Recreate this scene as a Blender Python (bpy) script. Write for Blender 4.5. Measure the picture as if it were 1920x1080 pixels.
* * *
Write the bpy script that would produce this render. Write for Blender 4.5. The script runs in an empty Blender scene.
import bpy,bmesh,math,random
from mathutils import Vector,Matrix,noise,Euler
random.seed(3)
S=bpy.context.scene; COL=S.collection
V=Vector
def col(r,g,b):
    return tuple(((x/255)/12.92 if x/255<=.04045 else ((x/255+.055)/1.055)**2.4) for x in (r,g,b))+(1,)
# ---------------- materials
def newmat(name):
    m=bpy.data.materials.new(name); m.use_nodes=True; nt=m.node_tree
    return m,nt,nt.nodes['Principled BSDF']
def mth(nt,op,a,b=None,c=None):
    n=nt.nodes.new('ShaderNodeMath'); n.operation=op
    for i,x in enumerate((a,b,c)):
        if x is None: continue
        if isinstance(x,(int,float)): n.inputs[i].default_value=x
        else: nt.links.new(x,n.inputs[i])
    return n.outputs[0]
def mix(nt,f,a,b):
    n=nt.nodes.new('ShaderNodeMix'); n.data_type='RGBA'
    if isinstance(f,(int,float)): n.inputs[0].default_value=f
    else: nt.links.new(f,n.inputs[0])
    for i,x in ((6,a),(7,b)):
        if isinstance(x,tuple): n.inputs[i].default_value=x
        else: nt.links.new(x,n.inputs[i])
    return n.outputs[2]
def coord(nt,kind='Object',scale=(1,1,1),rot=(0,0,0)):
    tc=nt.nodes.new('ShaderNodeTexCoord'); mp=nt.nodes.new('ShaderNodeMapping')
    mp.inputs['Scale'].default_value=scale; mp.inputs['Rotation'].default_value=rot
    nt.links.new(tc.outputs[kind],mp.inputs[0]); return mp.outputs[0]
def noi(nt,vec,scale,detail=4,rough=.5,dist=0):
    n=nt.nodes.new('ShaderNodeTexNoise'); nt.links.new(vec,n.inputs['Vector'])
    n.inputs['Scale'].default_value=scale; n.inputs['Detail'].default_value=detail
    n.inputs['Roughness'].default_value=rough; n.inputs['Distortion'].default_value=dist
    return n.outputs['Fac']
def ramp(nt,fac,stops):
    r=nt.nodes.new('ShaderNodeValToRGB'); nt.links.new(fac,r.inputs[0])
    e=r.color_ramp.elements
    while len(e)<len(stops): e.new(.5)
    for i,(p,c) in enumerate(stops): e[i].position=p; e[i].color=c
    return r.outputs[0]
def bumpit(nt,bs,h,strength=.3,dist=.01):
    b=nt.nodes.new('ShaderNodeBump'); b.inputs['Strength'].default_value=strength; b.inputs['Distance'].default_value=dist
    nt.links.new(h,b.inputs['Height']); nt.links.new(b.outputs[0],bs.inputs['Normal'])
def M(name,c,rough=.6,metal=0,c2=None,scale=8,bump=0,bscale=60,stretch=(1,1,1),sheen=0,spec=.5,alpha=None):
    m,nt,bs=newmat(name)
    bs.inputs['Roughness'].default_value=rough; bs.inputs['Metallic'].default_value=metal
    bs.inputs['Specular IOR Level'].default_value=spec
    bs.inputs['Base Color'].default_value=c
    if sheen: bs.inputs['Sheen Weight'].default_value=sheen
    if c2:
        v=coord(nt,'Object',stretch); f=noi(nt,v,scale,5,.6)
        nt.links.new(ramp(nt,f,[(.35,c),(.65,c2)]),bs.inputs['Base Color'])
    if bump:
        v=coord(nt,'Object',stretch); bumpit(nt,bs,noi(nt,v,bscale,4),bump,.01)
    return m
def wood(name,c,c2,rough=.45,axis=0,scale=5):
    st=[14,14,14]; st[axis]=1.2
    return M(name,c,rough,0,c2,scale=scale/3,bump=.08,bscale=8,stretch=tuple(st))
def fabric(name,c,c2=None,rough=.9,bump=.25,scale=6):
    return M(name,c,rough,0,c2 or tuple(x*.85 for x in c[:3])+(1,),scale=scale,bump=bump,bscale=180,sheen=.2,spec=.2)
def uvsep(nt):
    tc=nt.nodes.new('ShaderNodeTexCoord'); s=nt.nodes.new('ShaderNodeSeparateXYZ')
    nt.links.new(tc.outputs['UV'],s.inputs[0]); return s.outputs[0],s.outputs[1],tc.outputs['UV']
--
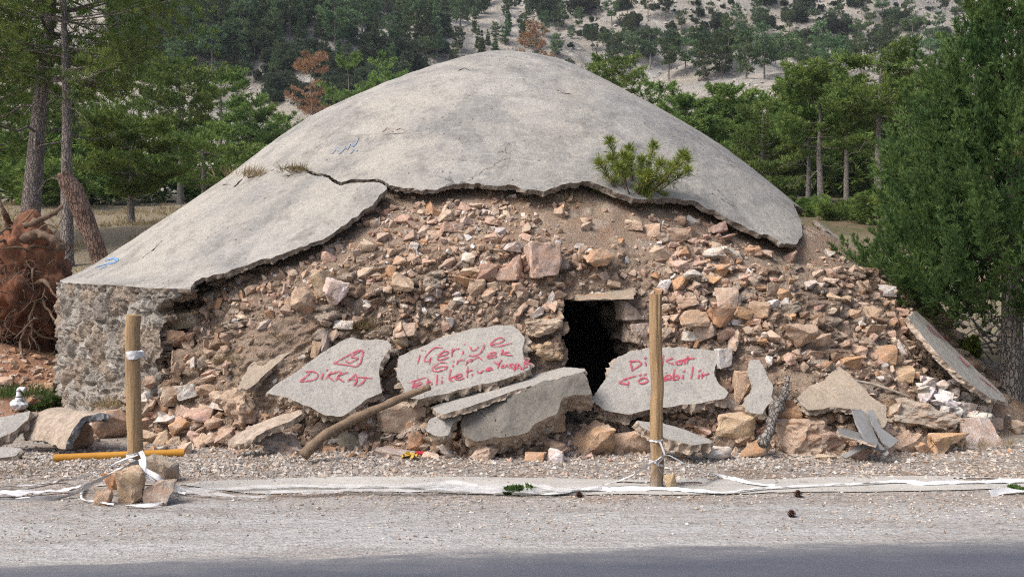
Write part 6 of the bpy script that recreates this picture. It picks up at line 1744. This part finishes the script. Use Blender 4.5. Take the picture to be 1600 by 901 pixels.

• **Short task**:
From the listing above, collect each line in which the string "this" appears.

• **The answer**:
Recreate this scene as a Blender Python (bpy) script. Write for Blender 4.5. Measure the picture as if it were 1920x1080 pixels.
Write the bpy script that would produce this render. Write for Blender 4.5. The script runs in an empty Blender scene.
Write part 6 of the bpy script that recreates this picture. It picks up at line 1744. This part finishes the script. Use Blender 4.5. Take the picture to be 1600 by 901 pixels.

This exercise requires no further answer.